No doubt the professor will argue that all professions have their own jargon. True. But the great practitioners and promoters of niche industries are keen to explain their craft. They will provide glossaries. They will write clearly. They will hypertext unusual words. Award winning art critic Roberta Smith, who writes for The New York Times, loathes “fashionably obtuse language” and believes “two bit words” simply “betray an intellectual insecurity”. Willfully obtuse language also creates a barrier between “us” and “them”. So if you, like me, are a “them” - read on.

Contemporary Textiles: the fabric of fine art. Main texts: Jann Haworth, Nadine Monem, Bradley Quinn, Janis Jefferies. Black Dog Publishing, London, 2008. £25.95/US$45.00

Contemporary Textiles is an anthology of fifty-seven established international artists. The selection reflects the expectation held by influential spaces like The Fabric Workshop and Museum, Philadelphia that artists should work beyond a narrow definition of “fabric” or “textile” and experiment with new materials, technology and outcomes. Standouts in the book include Guerra de la Paz, Ghada Amer and Paddy Hartley.

While the overall choices are excellent, there are inevitable omissions and questionable inclusions. It’s a stretch beyond generosity to consider Matthew Barney’s costume choices as textile art. Franko B, who uses his blood spattered performance canvases to upholster furniture and create “soft furnishings”, would have been a better choice. A prominent omission is Ghanaian El Anatsui, who adapts techniques of West African strip-weaving for his monumental “tapestries”, but uses common detritus - metal bottle caps, wire, foil wrappers - as the materials for these precious metal-like hangings.

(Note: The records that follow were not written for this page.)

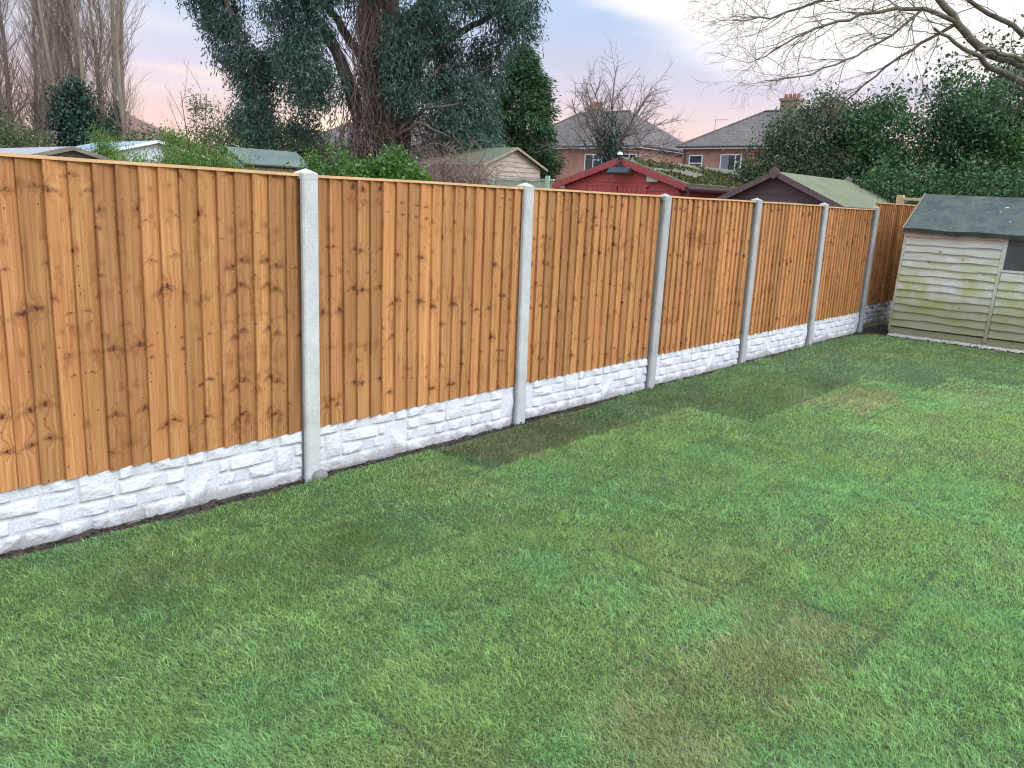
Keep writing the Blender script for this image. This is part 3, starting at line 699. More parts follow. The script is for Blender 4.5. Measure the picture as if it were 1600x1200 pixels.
# rock faced concrete gravel boards: one mould, cast again and again
def gravel_board():
    L, Hh = 1.835, .325; nx, nz = 400, 78
    Y, Z = np.meshgrid(np.linspace(-L / 2, L / 2, nx + 1), np.linspace(0, Hh, nz + 1))
    wob = (fbm(Y * 22, Z * 22, 2) - .5) * .006
    rows = [.0, .085, .165, .245, .325]
    blocks = []   # y0,y1,row0,row1 in fractions of L and courses
    def course(r, cuts, r1=None):
        for a, b_ in zip(cuts[:-1], cuts[1:]): blocks.append((a, b_, r, r1 or r + 1))
    blocks += [(0, .075, 1, 4), (.60, .70, 0, 3), (.30, .405, 2, 4), (.895, .965, 1, 3)]
    course(0, [0, .165, .33, .47, .60]); course(0, [.70, .86, 1.0])
    course(1, [.075, .14, .26, .385, .46, .55, .60]); course(1, [.70, .80, .895]); course(1, [.965, 1.0])
    course(2, [.075, .21, .30]); course(2, [.405, .535, .60]); course(2, [.70, .735, .895]); course(2, [.965, 1.0])
    course(3, [.075, .15, .30]); course(3, [.405, .50, .60, .66, .79, .91, 1.0])
    X = np.full_like(Y, -.012); F = (Y + L / 2) / L
    rngb = np.random.default_rng(4); J = .015
    for bi, (a, b_, r0, r1) in enumerate(blocks):
        ya, yb = a * L - L / 2, b_ * L - L / 2; za, zb = rows[r0], rows[r1]
        dy = np.minimum(Y - ya, yb - Y) + wob * .5; dz = np.minimum(Z - za, zb - Z) + wob * .5; inside = (Y >= ya) & (Y < yb) & (Z >= za) & (Z < zb)
        d = np.minimum(dy, dz); edge = np.clip((d - J * .5) / .006, 0, 1); edge = edge * edge * (3 - 2 * edge)
        # chiselled face: a few tilted facets, the lowest one wins
        tz = (Z - za) / (zb - za) + (fbm(Y * 16, Z * 9 + bi * 5, 27) - .5) * .30
        h = .006 + .016 * np.clip(1.05 - tz, 0, 1) ** .8
        for q in range(5):
            oy = rngb.uniform(-.8, .8) * (yb - ya) / 2; h = np.minimum(h, .021 + rngb.normal(0, .14) * (Y - (ya + yb) / 2 - oy) + rngb.normal(0, .10) * (Z - (za + zb) / 2))
        h = np.clip(h + (fbm(Y * 44, Z * 60 + bi * 9, 7) - .5) * .007 + (fbm(Y * 110, Z * 140, 17) - .5) * .003, .003, .024)
        X = np.where(inside, -.012 + edge * np.maximum(h, .002), X)
    X = X + (fbm(Y * 90, Z * 90, 5) - .5) * .001
    n1 = (nx + 1) * (nz + 1); V = np.concatenate([np.stack([X.ravel(), Y.ravel(), Z.ravel()], 1), np.stack([np.full(n1, -.056), Y.ravel(), Z.ravel()], 1)])
    i = (np.arange(nz)[:, None] * (nx + 1) + np.arange(nx)[None, :]).ravel(); Fq = [np.stack([i, i + 1, i + nx + 2, i + nx + 1], 1)]
    bt = np.arange(nx); Fq.append(np.stack([bt + 1, bt, bt + n1, bt + 1 + n1], 1)); tp = nz * (nx + 1) + bt; Fq.append(np.stack([tp, tp + 1, tp + 1 + n1, tp + n1], 1))
    return V, np.concatenate(Fq)
V, F = gravel_board()
gb0 = bulk('gravel_board', V, F, M_GRAV, smooth=False)
GB_LABEL = ['white rock faced concrete gravel board under the nearest fence panel', 'white concrete gravel board with brown chips, along the brown worn turf', 'white concrete gravel board between the second and third visible posts',
  'white concrete gravel board starting at the grey post below the red shed', 'white concrete gravel board below the fence panel in front of the brown shed', 'shortest looking white gravel board, ending at the corner post', 'shaded grey gravel board set higher, beside the old shed']
for i in range(7):
    o = gb0 if i == 0 else gb0.copy()
    if i: COL.objects.link(o)
    y1 = YP[i + 1] if i < 6 else YP[6] + PITCH
    o.location = (-.047, (YP[i] + y1) / 2, -.033 if i < 6 else .046)
    if i in (1, 4, 5): o.scale = (1, -1, 1)
    if i == 0: o.rotation_euler = (-.0175, 0, 0); o.location.z += .0165
    tag(o, GB_LABEL[i], 'gravel board', 'gravel boards under the new fence')
o6 = bpy.data.objects['gravel_board.006']

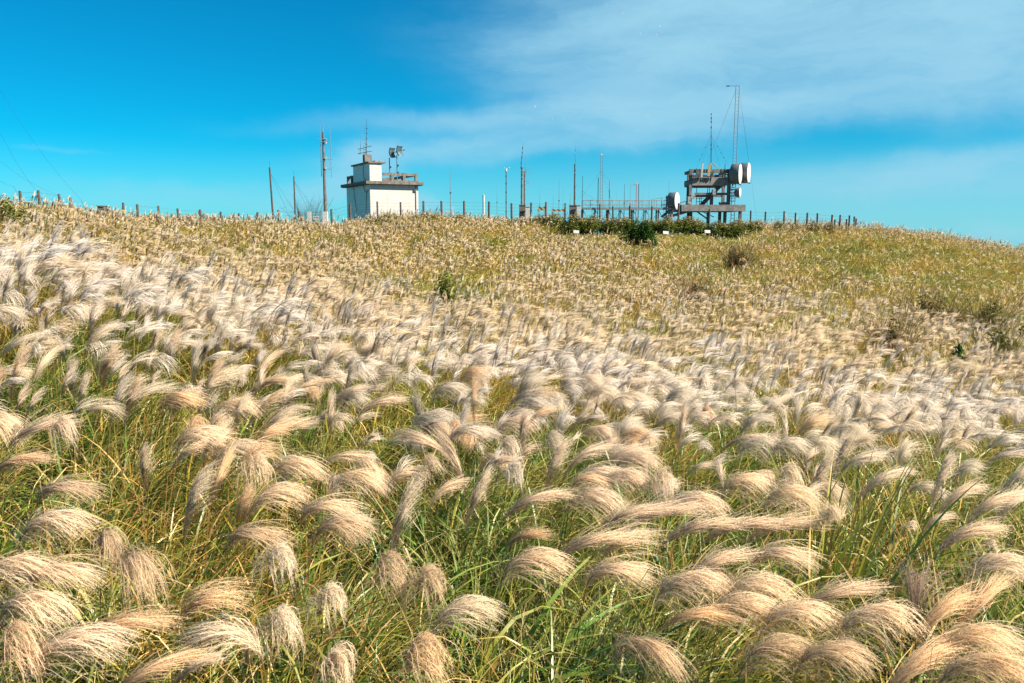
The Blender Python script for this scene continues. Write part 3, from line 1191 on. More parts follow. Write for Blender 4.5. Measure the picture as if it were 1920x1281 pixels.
    for (px, ptop, pdish, w, label) in ((731, 296, 287, 1.0, 'left grid reflector on a thin pole above the roof of the white block house'),
                                        (745, 291, 283.5, .85, 'taller right grid reflector on a thin pole above the roof of the white block house')):
        yy = YB + 2.2
        foot = at(px, 340, yy); foot.z = zt
        g = thing('grid_antenna', label, 'antenna', foot, 'grid reflectors on the block house roof')
        mb = MB(); tp = at(px, ptop, yy); tp.x = foot.x
        mb.tube(foot, tp, .05, .045, 8); mb.build('pole', M['grid_blue'], g)
        # parabolic panel, opening to the right and a little towards us
        ax = Vector((.90, -.38, .08)).normalized()
        u = Vector((.38, .90, 0)).normalized(); w_ = ax.cross(u).normalized()
        cc = at(px, pdish, yy); cc.x = foot.x + .02
        mb = MB(); vs = []; nn = 9
        hh, ww = .90, .40
        for i in range(nn):
            for j in range(nn):
                a_, b_ = (i / (nn - 1) - .5) * 2, (j / (nn - 1) - .5) * 2
                vs.append(cc + w_ * (a_ * hh * .5 * (1 - .06 * b_ * b_)) + u * (b_ * ww) + ax * (.26 * (a_ * a_ * .6 + b_ * b_)))
        for i in range(nn):
            for j in range(nn - 1):
                mb.tube(vs[i * nn + j], vs[i * nn + j + 1], .016, n=4, caps=False)
        for j in range(0, nn):
            for i in range(nn - 1):
                mb.tube(vs[i * nn + j], vs[(i + 1) * nn + j], .024, n=4, caps=False)
        mb.add([v + ax * -.01 for v in vs], [(i * nn + j, i * nn + j + 1, (i + 1) * nn + j + 1, (i + 1) * nn + j) for i in range(nn - 1) for j in range(nn - 1)])
        mb.build('reflector', M['grid_blue'], g)
        mb = MB(); mb.tube(cc, cc + ax * .75, .02, n=5); mb.tube(cc + ax * .70, cc + ax * .82, .05, n=6); mb.build('feed_arm', M['dark_steel'], g)
        for zq in (.35, .62):
            q = foot.lerp(tp, zq); mb = MB()
            mb.box(q + Vector((.07, -.04, 0)), (1, 0, 0), (0, 1, 0), UP, .20, .12, .16)
            mb.build('clamp', M['dark_steel'], g)


block_house()


def guys(mb, top, feet, r=.006):
    for p in feet:
        mb.tube(top, p, r, n=4, caps=False)


def tall_pole():
    Y = 66.5
    foot, top = pole_line(610.3, 248, Y, 397)
    r = thing('antenna_pole', 'tall thick concrete pole with three whip antennas on side brackets and a white footing', 'pole', foot)
    mb = MB(); mb.tube(foot, top, .155, .085, 12); mb.build('pole', M['concrete_pole'], r)
    mb = MB(); fx = at(610, 397, Y).x
    zt = zat(610, 397, Y)
    mb.box8([(fx - .24, Y - .24, foot.z), (fx + .24, Y - .24, foot.z), (fx + .24, Y + .24, foot.z), (fx - .24, Y + .24, foot.z),
             (fx - .17, Y - .17, zt), (fx + .17, Y - .17, zt), (fx + .17, Y + .17, zt), (fx - .17, Y + .17, zt)])
    mb.build('footing', M['white_paint'], r)
    for (px, y0, y1) in ((603, 331, 232), (606.4, 262, 224), (621.8, 333, 233)):
        mb = MB(); a, b2 = at(px, y0, Y), at(px, y1, Y); b2.x = a.x + .01
        mb.tube(a, a.lerp(b2, .6), .032, .03, 6); mb.tube(a.lerp(b2, .6), b2, .02, .008, 6)
        mb.build('whip_antenna', M['steel'], r)
    for (x0, y0, x1, y1) in ((596, 261, 615, 261.5), (602, 266.5, 611, 266.5), (602.5, 297, 623, 299), (608, 317, 622, 317), (616, 299, 621.5, 313)):
        mb = MB(); mb.tube(at(x0, y0, Y - .12), at(x1, y1, Y - .12), .024, n=5); mb.build('bracket', M['steel'], r)
    for py in (262, 268, 297, 316):
        p = at(610, py, Y); mb = MB(); mb.tube(p - UP * .06, p + UP * .06, .13, n=12); mb.build('clamp', M['grey_panel'], r)


tall_pole()


def wood_poles():
    for (xb, xt, yt, Y, rad, lab) in ((513, 505.5, 314, 66, .085, 'dark wooden pole leaning to the left beside the fence'),
                                      (553.5, 551, 331, 67.5, .07, 'thin dark wooden pole standing in front of the bare shrub')):
        p = at(xb, 405, Y); foot = Vector((p.x, Y, ground(p.x, Y) - .1)); top = at(xt, yt, Y)
        r = thing('wooden_pole', lab, 'pole', foot, 'dark wooden poles')
        mb = MB(); mb.tube(foot, top, rad, rad * .75, 9); mb.build('pole', M['wood'], r)
        mb = MB()
        for dx in (1.6, 2.4):
            q = Vector((top.x + dx * 1.3, Y + .4, ground(top.x + dx, Y)))
            mb.tube(foot.lerp(top, .93), q, .007, n=4)
        mb.build('guy_wire', M['cable'], r)
        mb = MB(); mb.tube(top, top + UP * .5, .01, n=4); mb.build('spike', M['dark_steel'], r)


wood_poles()


def sign_gate():
    Y = 66.2
    p = at(590, 412, Y); g = ground(p.x, Y)
    r = thing('gate', 'low wire gate beside the tall pole footing, with a small white notice', 'gate', Vector((p.x, Y, g)))
    x0, x1 = at(580, 400, Y).x, at(604, 400, Y).x
    zt, zb = zat(580, 396.5, Y), g
    mb = MB(); mb.box((x0, Y, (zt + zb) / 2), (1, 0, 0), (0, 1, 0), UP, .30, .22, zt - zb); mb.build('post', M['white_paint'], r)
    mb = MB()
    for z in (zt - .05, zt - .95):
        mb.tube((x0 + .15, Y, z), (x1, Y, z), .025, n=6)
    mb.tube((x1, Y, zt), (x1, Y, zb), .025, n=6); mb.tube((x0 + .2, Y, zt), (x0 + .2, Y, zb), .02, n=6)
    mb.build('gate_frame', M['steel'], r)
    mb = MB()
    k = 0
    x = x0 + .26
    while x < x1 - .05:
        mb.tube((x, Y, zt - .06), (x, Y, zt - .94), .008, n=4); x += .09
    mb.build('bars', M['steel'], r)
    c = at(593, 410, Y)
    mb = MB(); mb.box((c.x, Y - .05, zt - .52), (1, 0, 0), (0, 1, 0), UP, .46, .02, .28); n = mb.build('notice', M['white_paint'], r)
    mb = MB()
    for i in range(4):
        mb.box((c.x - .15 + i * .10, Y - .065, zt - .50), (1, 0, 0), (0, 1, 0), UP, .06, .006, .10)
    mb.build('lettering', M['letter'], n)


sign_gate()


def fence():
    posts = [(38, 358, 48), (72, 357, 47.5), (111, 364, 48), (134, 371, 48.5), (202, 386, 51), (230, 380, 52), (257, 383, 53), (296, 386, 54), (334, 391, 55), (376, 393, 56),
             (414, 397, 58), (449, 400, 59.5), (483, 398, 61), (522, 394, 63), (560, 396, 64), (621, 392, 65.5), (656.5, 383, 65.5), (707.4, 378, 66), (751, 379, 66.5),
             (793.4, 377, 67), (828, 377, 67.2), (870, 377, 67.4), (916, 378, 67.6), (960, 381, 67.8), (995, 380, 68.5), (1024, 379, 69), (1060, 381, 69.5), (1126, 383, 70),
             (1150, 387, 70.3), (1182, 386, 70.6), (1222, 387, 71), (1273, 381, 71.5), (1330, 392, 71.8), (1408.5, 395, 71.5), (1435.6, 397, 71.5), (1471.5, 396, 71.5), (1492, 399, 71.8),
             (1514, 399, 72), (1534, 400, 72.2), (1560, 403, 72.5), (1575.5, 403, 73), (1593.5, 404, 73.5)]
    p0 = at(posts[20][0], 400, posts[20][2])
    r = thing('fence', 'long line of weathered wooden posts strung with thin wire along the ridge', 'fence', Vector((p0.x, p0.y, ground(p0.x, p0.y))))
    tops = []
    for (px, py, Y) in posts:
        p = at(px, py, Y)
        g = ground(p.x, Y)
        mb = MB(); rr = .085 * rnd.uniform(.88, 1.12)
        lean = Vector((rnd.uniform(-.05, .05), rnd.uniform(-.04, .04), 0))
        mb.tube(Vector((p.x, Y, g - .2)) + lean * .1, p + lean, rr, rr * .95, 8)
        mb.build('post', M['post_wood'], r)
        tops.append(p + lean)
    for k in range(4):
        mb = MB()
        for a, b2 in zip(tops[:-1], tops[1:]):
            mb.tube(a - UP * (.12 + .28 * k), b2 - UP * (.12 + .28 * k), .007, n=3, caps=False)
        mb.build('wire', M['steel'], r)
    back = [(1565.5, 412, 75), (1587.5, 411, 71.5), (1602, 406, 74.5), (1605.5, 410, 75.5)]
    p0 = at(1590, 415, 74)
    r2 = thing('fence', 'four short dark posts bunched at the right end of the ridge fence', 'fence', Vector((p0.x, p0.y, ground(p0.x, p0.y))))
    for (px, py, Y) in back:
        p = at(px, py, Y); g = ground(p.x, Y)
        mb = MB(); mb.tube((p.x, Y, g - .2), p, .085, .08, 8); mb.build('post', M['post_wood'], r2)


fence()


def box_with_lid(name, label, cat, px0, px1, ptop, Y, mat, lid=True, depth=.6):
    a, b2 = at(px0, ptop, Y), at(px1, ptop, Y)
    g = ground((a.x + b2.x) / 2, Y) - .1
    r = thing(name, label, cat, Vector(((a.x + b2.x) / 2, Y, g)))
    w = b2.x - a.x
    mb = MB(); mb.box(((a.x + b2.x) / 2, Y, (g + a.z - .05) / 2), (1, 0, 0), (0, 1, 0), UP, w, depth, a.z - .05 - g); mb.build('body', mat, r)
    mb = MB(); mb.box(((a.x + b2.x) / 2, Y, a.z - .022), (1, 0, 0), (0, 1, 0), UP, w + .08, depth + .08, .05); mb.build('lid', mat, r)
    return r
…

Where the book fails is the essays, editing and structure. The authors declare a “rebellion against limitations” and applaud artists who reject “historical hierarchies”, yet the book shoehorns artists into four arbitrary zones - paintings, drawings, sculptures, spaces. Clichés, clangers and ellipses are frequent. Much of the main feminist academic tract is incomprehensible to readers new to the subject, and a chore for the experienced. The editors indulge narcissistic self-references ad nauseum, and had they not seemingly abdicated editorial responsibility, the book might have excelled. As it stands, the old-school feminism reads quaint, and attempts at currency are dated - references to the influence of the internet read like it’s 1995.

The essays fail to ask why an increasing number of young women and men take up textile-based “craft art” and how the trend relates to artist practice. An exploration of the global economic and social influences behind this movement would have made a vital contribution to the subject, as would a look at the politics of outsourcing aspects of craft art practice - something many of the artists in this book do, but prefer we didn’t know. Lastly, a mention even in brief, of the enormous influence of internet sites like etsy.com and craftzine.com would have brought the text into the 21st century.